Rocco didn’t waste time giving us a real sense of his style and passion in his interview with the NY Times. He has a “louder and bolder” attitude that I like. This will be complimented by Joan’s vast experience in the funding world and the outstanding staff of program managers at the Endowment. There is great potential and opportunity for the NEA and GIA to partner in seeking solutions to major arts funding issues. Are we encouraging and creating new philanthropists for the arts? How do we connect the perception that the arts are a positive with the belief (according to more than one poll) that artists have little value in our society? What about international cultural exchange and diplomacy? What about aggregating research and the dissemination of it? How is our field capitalized for sustainability? Lots of big questions.
GIA has already started a dialogue with the NEA spurred on by our president, Vickie Benson and interim NEA Chair, Patrice Walker Powell. Patrice hosted a convening of private grantmakers and NEA program directors, communication, research and administrative staff in Washington, DC, on June 29, 2009. John McCann, president of Partners in Performances, Inc, facilitated the three and a half hour discussion. The meeting grew from a discussion between Ms. Powell and Grantmakers in the Arts (GIA) President Benson who jointly expressed the desire to develop greater communication between public and private grantmakers during the economic downturn. The intent of the meeting was not to develop programming or collaborations but rather to begin a dialogue and share strategies.

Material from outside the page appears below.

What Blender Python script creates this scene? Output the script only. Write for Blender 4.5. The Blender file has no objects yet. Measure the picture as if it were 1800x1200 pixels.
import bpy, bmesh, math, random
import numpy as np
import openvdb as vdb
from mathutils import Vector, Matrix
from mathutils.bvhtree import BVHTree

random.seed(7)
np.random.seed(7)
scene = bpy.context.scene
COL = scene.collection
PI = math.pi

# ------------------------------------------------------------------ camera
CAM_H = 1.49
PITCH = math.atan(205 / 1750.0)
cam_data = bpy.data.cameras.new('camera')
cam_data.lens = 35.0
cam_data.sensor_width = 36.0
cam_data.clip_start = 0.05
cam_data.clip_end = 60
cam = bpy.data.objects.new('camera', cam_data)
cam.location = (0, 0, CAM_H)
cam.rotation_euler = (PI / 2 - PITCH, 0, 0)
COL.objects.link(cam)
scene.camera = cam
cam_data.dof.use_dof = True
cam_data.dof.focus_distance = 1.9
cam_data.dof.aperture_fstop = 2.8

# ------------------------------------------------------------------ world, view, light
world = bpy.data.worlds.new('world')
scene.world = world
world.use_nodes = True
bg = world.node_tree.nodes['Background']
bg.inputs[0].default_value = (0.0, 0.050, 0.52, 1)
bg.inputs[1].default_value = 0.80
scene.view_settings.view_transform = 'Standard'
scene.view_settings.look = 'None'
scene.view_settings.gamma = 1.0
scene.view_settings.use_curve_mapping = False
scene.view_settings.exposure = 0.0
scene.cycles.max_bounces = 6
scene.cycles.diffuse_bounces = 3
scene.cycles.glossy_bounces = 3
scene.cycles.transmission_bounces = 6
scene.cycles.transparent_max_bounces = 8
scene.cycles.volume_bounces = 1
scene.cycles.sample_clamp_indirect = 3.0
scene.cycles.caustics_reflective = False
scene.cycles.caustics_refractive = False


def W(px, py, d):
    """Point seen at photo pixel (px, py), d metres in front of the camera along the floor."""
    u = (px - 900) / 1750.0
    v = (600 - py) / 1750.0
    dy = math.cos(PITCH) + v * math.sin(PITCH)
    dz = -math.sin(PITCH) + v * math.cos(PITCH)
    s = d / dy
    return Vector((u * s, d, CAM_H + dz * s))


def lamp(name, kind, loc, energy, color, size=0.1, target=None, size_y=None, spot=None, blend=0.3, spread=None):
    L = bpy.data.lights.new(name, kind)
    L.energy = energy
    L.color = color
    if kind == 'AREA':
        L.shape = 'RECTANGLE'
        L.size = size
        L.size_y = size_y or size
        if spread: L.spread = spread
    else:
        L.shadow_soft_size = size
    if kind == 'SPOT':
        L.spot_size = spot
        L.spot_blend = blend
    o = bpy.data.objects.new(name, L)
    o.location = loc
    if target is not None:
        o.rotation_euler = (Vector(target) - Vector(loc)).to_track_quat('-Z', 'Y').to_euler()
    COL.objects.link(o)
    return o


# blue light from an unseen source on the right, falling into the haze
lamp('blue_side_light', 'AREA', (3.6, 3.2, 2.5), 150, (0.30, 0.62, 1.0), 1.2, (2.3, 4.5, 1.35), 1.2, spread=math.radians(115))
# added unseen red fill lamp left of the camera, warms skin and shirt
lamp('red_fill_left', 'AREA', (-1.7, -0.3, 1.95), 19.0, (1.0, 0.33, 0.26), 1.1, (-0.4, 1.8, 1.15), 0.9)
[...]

Themes of the dialogue centered on the reality of grantmaking in this environment, curating grants from a new perspective since their impact on organizations could be life-sustaining and letting go of organizations either through mergers, acquisitions or dissolutionment. NEA staff commented on the recent ARRA grants and private grantmakers talked about repurposing funding for grantees, program changes and the dilemma faced by all of making decisions that could lead to an organization’s demise. A full report of this meeting will be published in this fall’s Reader.

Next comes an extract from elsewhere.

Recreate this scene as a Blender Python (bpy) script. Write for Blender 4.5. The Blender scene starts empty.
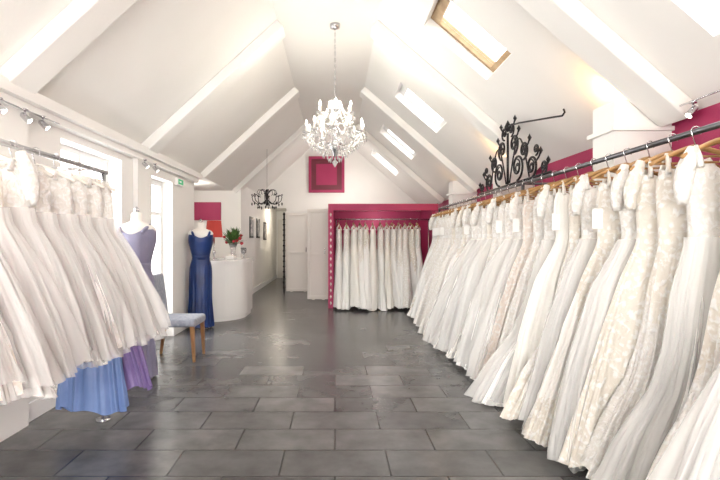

Before she slips back into her role as Deputy Chairman of the State, Regional and Local Arts Agencies at the NEA, great kudos have to be given to Patrice Powell. As a disclaimer, I’ve known and worked with Patrice for some 15 or 20 years. She has always been an exemplary model of leadership and integrity for professional grantmakers. As interim Chair, she did what no other NEA Chair has ever done. She took $50 million, developed criteria, announced opportunities, juried applications and got the money to grantees within a 10 week period…out the door faster than almost all other agencies dealing with stimulus money. You have to give her credit. She would graciously (and gracious is one of the words I would always use to define Patrice) say she shouldn’t get any credit, that it was the team of program managers and staff at the NEA that did it. And they did… but it was her “can do” attitude and personal strength that led the way. There is real affection for the work of the Endowment and for her colleagues there when Patrice talks about the agency. A sense of integrity, history, purpose. As far as I’m concerned, Mr. Landesman (who I’m anxious to get to know and work with) has big shoes to fill…those of Patrice Walker Powell. Thank you Patrice for helping the NEA rise to the occasion.